→ AVAILABLE DATA:
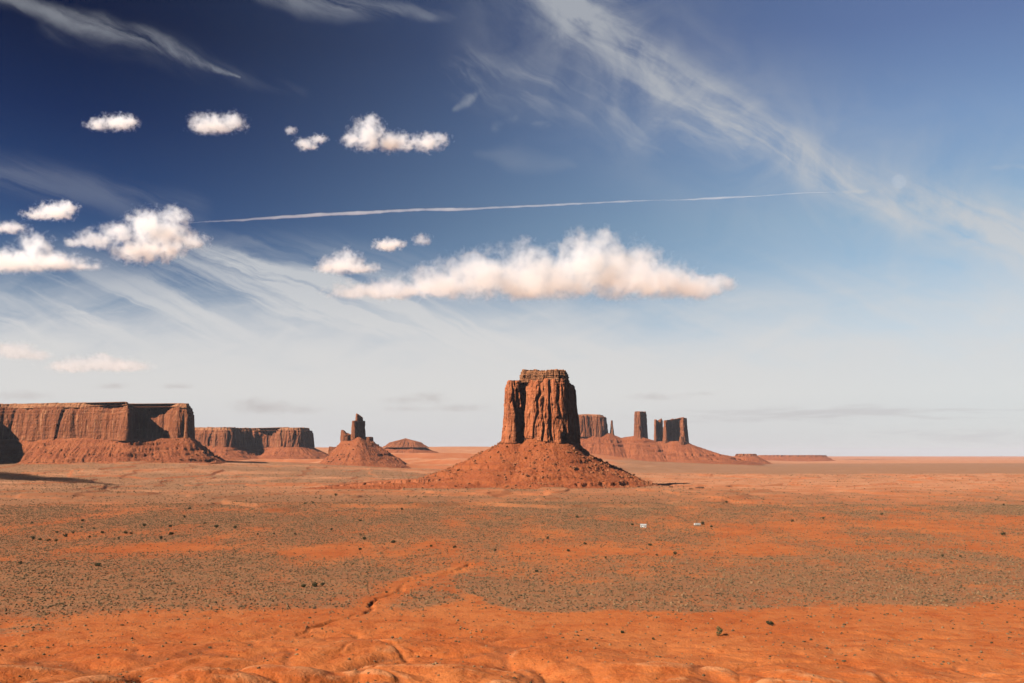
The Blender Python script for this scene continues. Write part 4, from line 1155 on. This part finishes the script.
# daytime moon: its light adds to the blue of the air in front of it
def moon():
    Y = 60000.0
    bm = bmesh.new(); bmesh.ops.create_uvsphere(bm, u_segments=32, v_segments=20, radius=7.2 * Y / F)
    me = bpy.data.meshes.new('moon'); bm.to_mesh(me); bm.free()
    me.polygons.foreach_set('use_smooth', [True] * len(me.polygons))
    m, t, out = new_mat('moon_rock')
    df = t.nodes.new('ShaderNodeBsdfDiffuse'); tr = t.nodes.new('ShaderNodeBsdfTransparent'); ad = t.nodes.new('ShaderNodeAddShader')
    tc = t.nodes.new('ShaderNodeTexCoord')
    n = noise(E(t, tc.outputs['Generated']), 3.0, 4.0, 0.5)
    put(t, df.inputs[0], mix(n, (0.008, 0.008, 0.008), (0.018, 0.018, 0.018)))
    t.links.new(df.outputs[0], ad.inputs[0]); t.links.new(tr.outputs[0], ad.inputs[1]); t.links.new(ad.outputs[0], out.inputs['Surface'])
    o = link('moon', me, m); o.location = P(899, 181.5, Y)
    tag(o, 'pale daytime moon showing through the cirrus at the right', 'moon')
moon()

# a thin cloud high on the left, out of the picture: its shadow is the dark line on the left plain
def shadow_cloud():
    A, B = Vector((*GP(-45, 477.0), 0)), Vector((*GP(118, 487.0), 0))
    c = (A + B) / 2; s = Vector(sdir); c = c + s * (1500.0 / s.z)
    L_ = (B - A).length / 2
    bm = bmesh.new(); bmesh.ops.create_icosphere(bm, subdivisions=4, radius=1.0)
    ax = (B - A).normalized(); ay = Vector((-ax.y, ax.x, 0))
    for v in bm.verts:
        q = v.co.copy(); w = 1 + 0.25 * float(pn(q.x * 2.2, q.y * 1.5, 3.0))
        v.co = ax * (q.x * L_) + ay * (q.y * 30 * w) + Vector((0, 0, q.z * 60 * w))
    me = bpy.data.meshes.new('cloud_hull'); bm.to_mesh(me); bm.free()
    m, t, out = new_mat('dense_cloud_vapour')
    vs = t.nodes.new('ShaderNodeVolumeScatter'); vs.inputs['Density'].default_value = 0.05
    t.links.new(vs.outputs[0], out.inputs['Volume'])
    o = link('cloud', me, m); o.location = c
    tag(o, 'long thin cloud out of view at the left, shading the left plain', 'cloud')
shadow_cloud()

→ THE PROBLEM: Retype each line of the listing above word for word. Exclude the pictures.

→ EXPECTED OUTPUT:
The Blender Python script for this scene continues. Write part 4, from line 1155 on. This part finishes the script.
# daytime moon: its light adds to the blue of the air in front of it
def moon():
    Y = 60000.0
    bm = bmesh.new(); bmesh.ops.create_uvsphere(bm, u_segments=32, v_segments=20, radius=7.2 * Y / F)
    me = bpy.data.meshes.new('moon'); bm.to_mesh(me); bm.free()
    me.polygons.foreach_set('use_smooth', [True] * len(me.polygons))
    m, t, out = new_mat('moon_rock')
    df = t.nodes.new('ShaderNodeBsdfDiffuse'); tr = t.nodes.new('ShaderNodeBsdfTransparent'); ad = t.nodes.new('ShaderNodeAddShader')
    tc = t.nodes.new('ShaderNodeTexCoord')
    n = noise(E(t, tc.outputs['Generated']), 3.0, 4.0, 0.5)
    put(t, df.inputs[0], mix(n, (0.008, 0.008, 0.008), (0.018, 0.018, 0.018)))
    t.links.new(df.outputs[0], ad.inputs[0]); t.links.new(tr.outputs[0], ad.inputs[1]); t.links.new(ad.outputs[0], out.inputs['Surface'])
    o = link('moon', me, m); o.location = P(899, 181.5, Y)
    tag(o, 'pale daytime moon showing through the cirrus at the right', 'moon')
moon()

# a thin cloud high on the left, out of the picture: its shadow is the dark line on the left plain
def shadow_cloud():
    A, B = Vector((*GP(-45, 477.0), 0)), Vector((*GP(118, 487.0), 0))
    c = (A + B) / 2; s = Vector(sdir); c = c + s * (1500.0 / s.z)
    L_ = (B - A).length / 2
    bm = bmesh.new(); bmesh.ops.create_icosphere(bm, subdivisions=4, radius=1.0)
    ax = (B - A).normalized(); ay = Vector((-ax.y, ax.x, 0))
    for v in bm.verts:
        q = v.co.copy(); w = 1 + 0.25 * float(pn(q.x * 2.2, q.y * 1.5, 3.0))
        v.co = ax * (q.x * L_) + ay * (q.y * 30 * w) + Vector((0, 0, q.z * 60 * w))
    me = bpy.data.meshes.new('cloud_hull'); bm.to_mesh(me); bm.free()
    m, t, out = new_mat('dense_cloud_vapour')
    vs = t.nodes.new('ShaderNodeVolumeScatter'); vs.inputs['Density'].default_value = 0.05
    t.links.new(vs.outputs[0], out.inputs['Volume'])
    o = link('cloud', me, m); o.location = c
    tag(o, 'long thin cloud out of view at the left, shading the left plain', 'cloud')
shadow_cloud()